As hard as it is to believe, Peter Parker and his alter-ego Spider-Man has frenemies. If we didn’t know, frenemies are friends who become enemies even as they are still friends. Frenemies may break with you before you break up with them. If you had known any better you would have broken with them first. But you’re the victim in this equation and may learn from it.
Good friends?
Spider-Man has quite a few frenemies. In the original Spider-Man movie (in 2002) Spider-Man’s friend-enemy is Norman Osborne whose alter ego is the Green Goblin and the list continues into the last Spiderman movie. What a sad life Spider-Man has.
This shouldn’t be Spider-Man. He should have many good friends. He’s a superhero, protects the innocent, and as Peter Parker is kind to his family.
As Parker, he’s good at science and freelances in photography for a local newspaper. He has a girlfriend.
I guess I expect that Peter Parker should be more popular, but then again he gets bullied and picked on.
Not even the saving graces of life can save him from not being popular and having frenemies. That’s reality. But having frenemies is not really his fault because they have problems of their own.
Dealing with frenemies
Frenemies in these superhero films have personal histories, inadequacies, jealousies, and problems with power and greed. It all comes out in their alter-egos. So Norman Osborne who is quite a friendly man to Peter Parker becomes a staggeringly awful piece of humanity when he is Spider-Man’s and Peter Parker’s frenemy.

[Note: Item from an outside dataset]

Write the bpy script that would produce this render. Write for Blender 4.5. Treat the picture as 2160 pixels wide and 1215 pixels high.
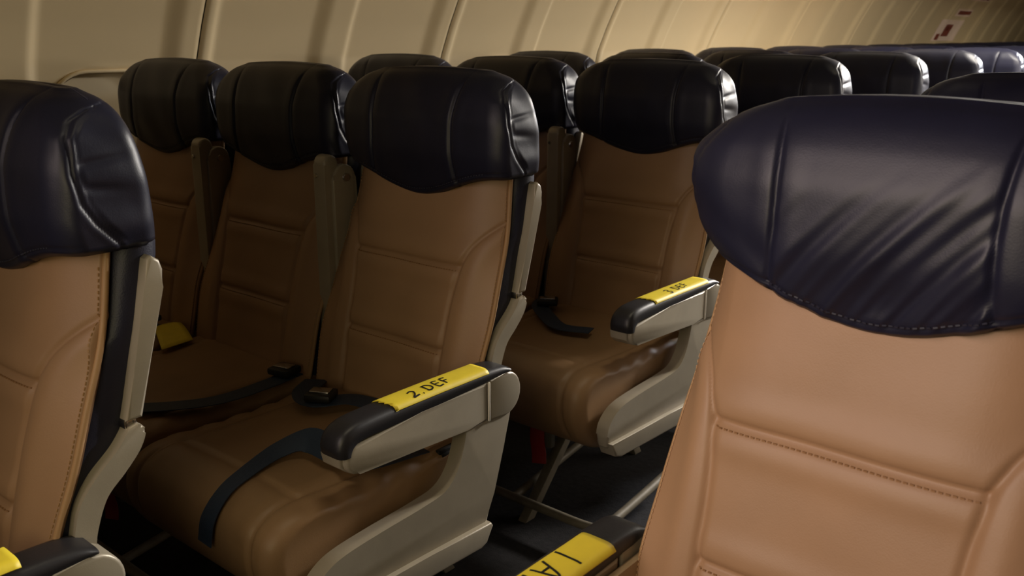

He doesn’t care if his friend is hurt, he doesn’t care what he does to others in the cause of his nefarious mission.
The question of frenemies is how does one deal with being a victim of one?
Spider-Man must first deal to what the frenemy is doing to the world. First and foremost Spider-Man serves society.
Then he deals with the personal stuff.
To open yourself again to other people after experiencing the worst of friendship means they accept you as you are and you accept them as they are.